In 1963, E.J. Hughes was the recipient of a second Canada Council Fellowship. He planned to spend the grant on several important sketching trips, one of which was a visit to the Canadian Rockies. It was during this trip that Above Moraine Lake was conceived.
The reception of this award was certainly liberating for Hughes. As Ian Thom states, Hughes “looked forward to being able to drive his car to the sketching locales. He would no longer be restricted to those destinations within reach of public transport or to which he could walk.”

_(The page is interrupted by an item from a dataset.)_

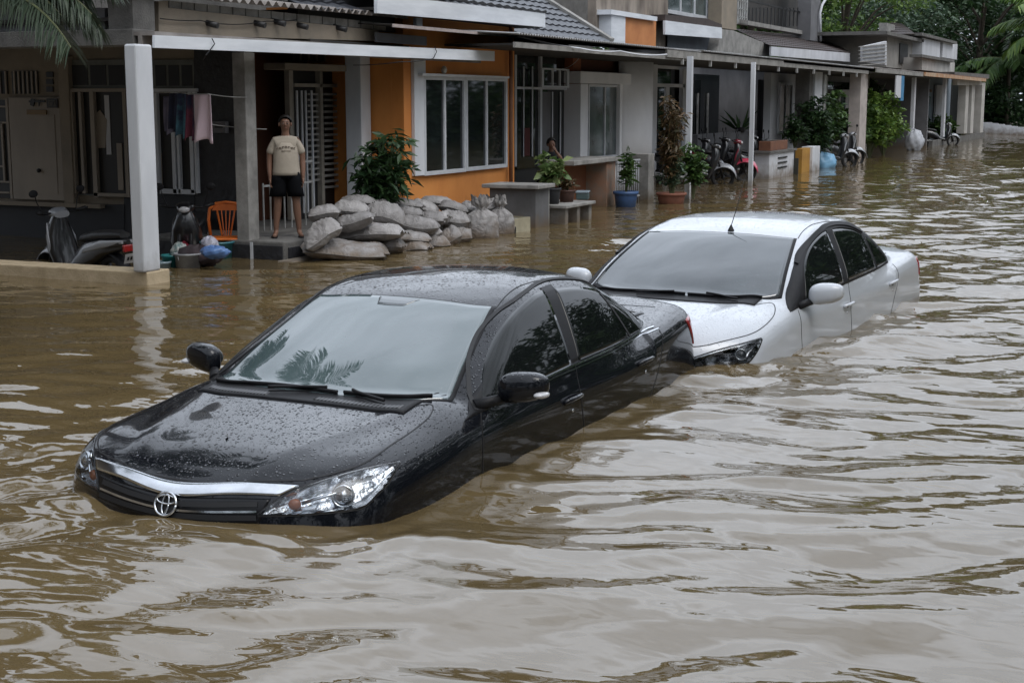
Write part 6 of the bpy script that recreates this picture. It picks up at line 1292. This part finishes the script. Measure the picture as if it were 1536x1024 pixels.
def scooter(loc, rz, label, body, accent, group=None, fender=None, plate=True, steer=.25, lean=.0):
    e = empty('scooter', loc, rz, label, 'scooter', group); e.rotation_euler = (lean, 0, rz)
    def wheel(x, par, st=0.):
        w = empty('wheel', (x, 0, .28)); w.parent = par; w.rotation_euler = (0, 0, st); Mx = Matrix.Rotation(R_(90), 3, 'X')
        mb = MB(); G = [[(math.cos(a) * (.235 + .045 * math.cos(b)), .042 * math.sin(b), math.sin(a) * (.235 + .045 * math.cos(b))) for b in np.linspace(0, 2*math.pi, 10, endpoint=False)] for a in np.linspace(0, 2*math.pi, 30)]; mb.grid(G, closed=True)
        w2 = mb.build('tyre', TYRE, w)
        mb = MB(); mb.tube([(math.cos(a) * .20, 0, math.sin(a) * .20) for a in np.linspace(0, 2*math.pi, 26)], .014, 6)
        for k in range(5): a = k * 1.2566; mb.bar((math.cos(a) * .03, 0, math.sin(a) * .03), (math.cos(a) * .19, 0, math.sin(a) * .19), .022, .014)
        mb.lathe([(0, -.05), (.045, -.05), (.045, .05), (0, .05)], (0, 0, 0), 12, M=Mx); mb.build('rim', RIMM, w)
    wheel(-.62, e); st = bpy.data.objects.new('steering', None); COL.objects.link(st); st.parent = e; st.location = (0, 0, 0)
    bpy.data.objects.remove(st); wheel(.64, e, steer)
    mb = MB(); hull(mb, [(-.98, 0, .72, .03, .03), (-.90, 0, .70, .09, .07), (-.6, 0, .66, .13, .11), (-.25, 0, .55, .15, .17), (-.05, 0, .46, .14, .15), (.10, 0, .36, .14, .09), (.30, 0, .33, .14, .06)]); mb.build('body', body, e)
    mb = MB(); vhull(mb, [(.30, 0, .27, .06, .12), (.36, 0, .40, .07, .17), (.42, 0, .56, .09, .19), (.46, 0, .72, .10, .17), (.46, 0, .86, .09, .12), (.44, 0, .95, .07, .08)]); mb.build('leg_shield', body, e)
    mb = MB(); hull(mb, [(.36, 0, .97, .10, .04), (.44, 0, 1.0, .12, .055), (.52, 0, .98, .09, .05), (.56, 0, .95, .05, .03)]); hd = mb.build('handlebar_cowl', accent, e)
    MB().ball((.545, 0, .965), (.03, .07, .04), 12, 8).build('headlight', LENSW, hd)
    mb = MB(); mb.tube([(.34, -.34, 1.02), (.42, -.2, .99), (.43, 0, .99), (.42, .2, .99), (.34, .34, 1.02)], .013, 7); hb = mb.build('handlebar', BLKPL, e)
    for s in (-1, 1):
        MB().tube([(.35, s * .32, 1.02), (.40, s * .22, .995)], .02, 8).build('grip', RUBBER, hb)
        mb = MB(); mb.tube([(.42, s * .22, 1.0), (.44, s * .27, 1.14), (.42, s * .29, 1.2)], .006, 5); mb.ball((.42, s * .31, 1.24), (.014, .06, .045), 12, 8); mb.build('mirror', BLKPL, hb)
    mb = MB(); hull(mb, [(-.92, 0, .80, .07, .03), (-.75, 0, .80, .12, .05), (-.45, 0, .78, .13, .055), (-.15, 0, .73, .11, .05), (-.05, 0, .70, .06, .03)]); mb.build('seat', SEAT, e)
    for s in (-1, 1):
        mb = MB(); hull(mb, [(.34, s * .125, .40, .03, .04), (.42, s * .165, .62, .03, .09), (.49, s * .13, .82, .02, .06)]); mb.build('side_fairing', accent, e)
        mb = MB(); hull(mb, [(-.95, s * .06, .73, .015, .02), (-.6, s * .125, .69, .02, .05), (-.25, s * .14, .60, .015, .03)]); mb.build('tail_fairing', accent, e)
        MB().tube([(.46, s * .07, .86), (.64, s * .07, .28)], .024, 8).build('fork', BLKPL, e)
    G = []
    for a in np.linspace(.15, 2.6, 16): G.append([(.64 + math.cos(a) * .31, y, .29 + math.sin(a) * .31 - abs(y) * .9) for y in (-.10, -.06, 0, .06, .10)])
    mb = MB(); mb.grid(G); mb.build('front_fender', fender or accent, e, solid=.008, fixn=False)
    G = []
    for a in np.linspace(.5, 2.9, 14): G.append([(-.62 + math.cos(a) * .31, y, .29 + math.sin(a) * .31 - abs(y) * .4) for y in (-.07, 0, .07)])
    mb = MB(); mb.grid(G); mb.build('rear_fender', BLKPL, e, solid=.008, fixn=False)
    MB().box(-1.0, -.96, -.08, .08, .62, .70).build('tail_light', REDL, e, bevel=.01)
    MB().tube([(-.2, -.13, .28), (-.6, -.15, .30), (-.95, -.15, .36)], [.03, .05, .055], 10).build('exhaust', STEEL, e)
    if plate:
        pl = MB().hexa([(-1.04, -.12, .50), (-1.04, .12, .50), (-1.03, .12, .50), (-1.03, -.12, .50), (-1.09, -.12, .61), (-1.09, .12, .61), (-1.08, .12, .61), (-1.08, -.12, .61)]).build('number_plate', mat('plate_white', (.45, .45, .45), rough=.5), e)
        mb = MB()
        for k in range(5): y = -.09 + k * .04; mb.hexa([(-1.063, y, .535), (-1.063, y + .022, .535), (-1.058, y + .022, .535), (-1.058, y, .535), (-1.082, y, .575), (-1.082, y + .022, .575), (-1.077, y + .022, .575), (-1.077, y, .575)])
        mb.build('plate_marks', BLKPL, pl)
    return e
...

Hughes’ decision to depict the splendour of Moraine Lake, a glacial lake in Banff National Park, is not surprising. This locale was first happened upon by alpinist Walter Wilcox in 1893, during his effort to reach the apex of Mount Temple. In 1899, Wilcox reminisced:
“No scene has ever given me an equal impression of inspiring solitude and rugged grandeur. I stood on a a great stone of the moraine where, from a slight elevation, a magnificent view of the lake lay before me, and while studying the details of this unknown and unvisited spot, spent the happiest half-hour of my life.”
Hughes’s luminous colour palette, consisting of intense tones and high contrasts, is most evident in his much sought-after artwork of the 1960s. The natural, seamless spatial progression seen in Above Moraine Lake is also a distinct trademark of Hughes. Each mountain crevice is carefully composed; the melting ice and silt and rows of larch trees lead the eye through the meticulously arranged composition, far into the distance. Undoubtedly, Hughes’s 1963 sketching excursion proved fruitful. Above Moraine Lake truly captures the panoramic majesty of the Rockies.